One of the best things about having done a Nuffield Scholarship is the access to the study groups and the annual winter conference.


Where else would you hear 29 papers on topics as diverse as innovations in carrot processing and rural stress? Not only that, there is a complete absence of point-scoring politicians reading over long papers written by someone else. With each paper strictly limited to 12 minutes, key points had to be put over and justified concisely.

I’m sure everyone who attended will have returned home with some useful pointers for their business. A well-known milk producer from Dewsbury only just failed to beat a successful sheep breeder and turf grower at asking the most questions, and I’m pleased to note the latter has now been converted to eating the world’s most popular (and tasty) meat.

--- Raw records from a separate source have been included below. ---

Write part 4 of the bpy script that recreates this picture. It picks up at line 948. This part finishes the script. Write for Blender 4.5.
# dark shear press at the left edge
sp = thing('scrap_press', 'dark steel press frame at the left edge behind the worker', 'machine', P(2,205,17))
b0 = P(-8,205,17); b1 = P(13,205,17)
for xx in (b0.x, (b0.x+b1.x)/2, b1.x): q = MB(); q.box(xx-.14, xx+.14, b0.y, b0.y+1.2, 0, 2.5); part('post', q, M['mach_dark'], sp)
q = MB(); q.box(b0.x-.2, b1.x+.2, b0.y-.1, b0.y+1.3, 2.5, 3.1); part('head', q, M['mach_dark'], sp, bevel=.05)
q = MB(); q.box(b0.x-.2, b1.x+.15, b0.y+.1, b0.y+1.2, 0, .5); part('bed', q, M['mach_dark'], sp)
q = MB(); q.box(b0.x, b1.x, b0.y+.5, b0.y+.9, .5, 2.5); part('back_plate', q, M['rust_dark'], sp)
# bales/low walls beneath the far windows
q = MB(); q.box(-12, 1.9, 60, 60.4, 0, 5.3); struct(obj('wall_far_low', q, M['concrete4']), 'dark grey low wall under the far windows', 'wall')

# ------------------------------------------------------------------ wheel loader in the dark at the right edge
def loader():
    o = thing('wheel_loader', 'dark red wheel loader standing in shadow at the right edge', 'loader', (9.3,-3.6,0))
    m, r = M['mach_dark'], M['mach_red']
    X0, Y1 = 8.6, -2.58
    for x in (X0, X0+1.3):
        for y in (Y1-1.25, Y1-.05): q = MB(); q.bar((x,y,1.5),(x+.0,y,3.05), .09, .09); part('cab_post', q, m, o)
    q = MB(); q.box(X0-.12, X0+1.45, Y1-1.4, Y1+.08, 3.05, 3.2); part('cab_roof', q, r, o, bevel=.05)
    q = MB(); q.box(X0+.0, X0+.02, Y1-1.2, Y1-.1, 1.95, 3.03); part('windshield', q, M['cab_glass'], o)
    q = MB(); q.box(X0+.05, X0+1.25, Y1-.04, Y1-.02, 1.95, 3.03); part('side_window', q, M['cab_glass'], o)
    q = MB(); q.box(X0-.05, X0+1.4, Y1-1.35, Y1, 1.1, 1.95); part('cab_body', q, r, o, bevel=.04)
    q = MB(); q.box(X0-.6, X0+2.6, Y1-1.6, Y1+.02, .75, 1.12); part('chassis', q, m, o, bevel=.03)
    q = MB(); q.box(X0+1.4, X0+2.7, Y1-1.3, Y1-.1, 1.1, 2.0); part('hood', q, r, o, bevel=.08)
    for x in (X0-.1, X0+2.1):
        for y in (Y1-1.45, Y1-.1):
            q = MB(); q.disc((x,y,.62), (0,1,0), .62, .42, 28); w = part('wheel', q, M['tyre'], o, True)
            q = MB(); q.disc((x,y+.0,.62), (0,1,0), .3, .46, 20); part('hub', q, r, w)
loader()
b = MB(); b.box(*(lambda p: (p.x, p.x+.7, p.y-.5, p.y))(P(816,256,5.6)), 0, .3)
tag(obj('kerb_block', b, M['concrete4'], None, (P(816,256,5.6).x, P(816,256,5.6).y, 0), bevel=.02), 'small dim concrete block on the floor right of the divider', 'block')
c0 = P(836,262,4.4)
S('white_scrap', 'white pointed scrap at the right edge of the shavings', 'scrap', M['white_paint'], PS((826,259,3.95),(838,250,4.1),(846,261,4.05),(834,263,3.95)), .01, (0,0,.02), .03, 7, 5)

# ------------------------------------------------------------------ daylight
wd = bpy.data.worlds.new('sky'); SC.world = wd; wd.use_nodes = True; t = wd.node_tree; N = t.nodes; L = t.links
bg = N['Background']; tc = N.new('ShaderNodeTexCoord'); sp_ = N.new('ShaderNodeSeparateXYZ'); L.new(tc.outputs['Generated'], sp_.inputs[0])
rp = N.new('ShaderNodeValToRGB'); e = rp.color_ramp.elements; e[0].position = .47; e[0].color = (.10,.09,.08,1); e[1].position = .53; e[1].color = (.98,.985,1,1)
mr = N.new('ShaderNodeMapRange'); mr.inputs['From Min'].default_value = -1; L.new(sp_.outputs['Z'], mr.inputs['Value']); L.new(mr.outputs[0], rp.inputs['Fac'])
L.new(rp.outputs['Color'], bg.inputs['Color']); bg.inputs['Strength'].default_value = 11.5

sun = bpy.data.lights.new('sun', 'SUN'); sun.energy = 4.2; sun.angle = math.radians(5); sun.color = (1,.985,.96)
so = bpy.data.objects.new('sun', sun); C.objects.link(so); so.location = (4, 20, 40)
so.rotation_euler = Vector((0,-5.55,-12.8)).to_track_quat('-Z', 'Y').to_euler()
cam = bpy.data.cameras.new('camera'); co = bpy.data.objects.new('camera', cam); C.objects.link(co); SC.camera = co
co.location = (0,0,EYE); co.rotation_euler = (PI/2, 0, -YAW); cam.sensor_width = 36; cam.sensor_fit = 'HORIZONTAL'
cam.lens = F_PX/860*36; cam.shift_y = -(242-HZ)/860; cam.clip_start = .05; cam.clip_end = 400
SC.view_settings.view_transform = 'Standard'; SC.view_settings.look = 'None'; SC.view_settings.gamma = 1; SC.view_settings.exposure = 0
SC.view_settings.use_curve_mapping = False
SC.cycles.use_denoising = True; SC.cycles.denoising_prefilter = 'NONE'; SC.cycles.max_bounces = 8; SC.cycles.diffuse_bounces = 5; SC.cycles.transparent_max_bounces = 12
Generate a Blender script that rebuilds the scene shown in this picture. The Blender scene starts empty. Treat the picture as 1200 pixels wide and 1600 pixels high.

On the pig unit we are entering winter mode. The back doors are back on the dry sow huts and we have adjusted the position of the farrowing huts in an attempt to avoid driving rain and cold winds. Straw use has increased markedly.

We’ve had a couple of gilts that decided they weren’t too enthused about their plush and well-bedded farrowing huts, or too bothered by the electric fence and wandered off to farrow at one with nature, both choosing bracken as the ideal nest building material. This worked quite well for them both as one had 13 and the other 17. Fortunately both were found thanks to Robin, my sheep farming neighbour, and Andrew, the gamekeeper, before rain could do any damage to the truly free-range born piglets.

Our annual audit for Assured British Pigs and Freedom Foods went well. What once seemed daunting has now become part of the routine despite. Perhaps keeping high standards has become a habit, which is what these schemes are all about.